High-Level N. Korean to Come for U.S. Talks
MOSCOW — After months of midlevel talks, North Korea and the United States have agreed to take their delicate diplomatic dance to a higher level, with a senior North Korean diplomat visiting Washington at the end of March, State Department spokesman James P. Rubin said Sunday.
Rubin said the North Koreans have accepted a standing invitation extended by the U.S. for a senior member of the regime in Pyongyang to travel to Washington. He said the agreement came after a week of talks in Berlin between delegations headed by U.S. negotiator Charles Kartman and North Korean Vice Foreign Minister Kim Gye Gwan.
The development constitutes the next, albeit modest, step down a path first sketched out last year by former Defense Secretary William J. Perry after he headed a major review of U.S. policy toward North Korea. That review concluded that the most effective way to curtail Pyongyang’s behavior as a major producer of missile and other weapon technologies and a sponsor of terrorism would be to engage the regime diplomatically.
Rubin said that Kim and Kartman will hold a preparatory meeting in New York late next month, with the high-level visit occurring about a month later.
While there was no announcement from either side as to who would head the high-level North Korean delegation, it is widely expected to be Kang Suk Chu, North Korea’s first deputy foreign minister.
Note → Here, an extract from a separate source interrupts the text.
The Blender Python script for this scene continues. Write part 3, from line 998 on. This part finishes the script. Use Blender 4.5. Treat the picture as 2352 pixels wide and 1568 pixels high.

Perry and one of the State Department’s most senior officers, Wendy Sherman, are expected to lead the U.S contingent.
“The two sides agreed that this visit would provide the best opportunity for serious talks and progress on issues central to peace and stability in Northeast Asia and the Asia-Pacific region, including improving U.S.-[North Korean] relations,” Rubin said in a written statement released shortly before Secretary of State Madeleine Albright arrived here.
A North Korean statement concerning the agreement said the two sides pledged to discuss a number of issues in the high-level talks, “including the removal of our country from the terrorist list.” Rubin said the terrorism issues will be discussed but that there had been no commitment to remove North Korea from the State Department list that singles out seven countries (Cuba, Iran, Iraq, Libya, North Korea, Sudan and Syria) for punitive measures because they are believed to sponsor terrorist acts.
Instead, he said any such decision would depend on Pyongyang fulfilling what he termed “the relevant criteria.” He did not elaborate.
The U.S. also hopes to discuss other sensitive issues, including making permanent a temporary North Korean moratorium on ballistic missile tests. Pyongyang’s test-firing of a ballistic missile over Japan during the summer of 1998 triggered alarm bells throughout the region.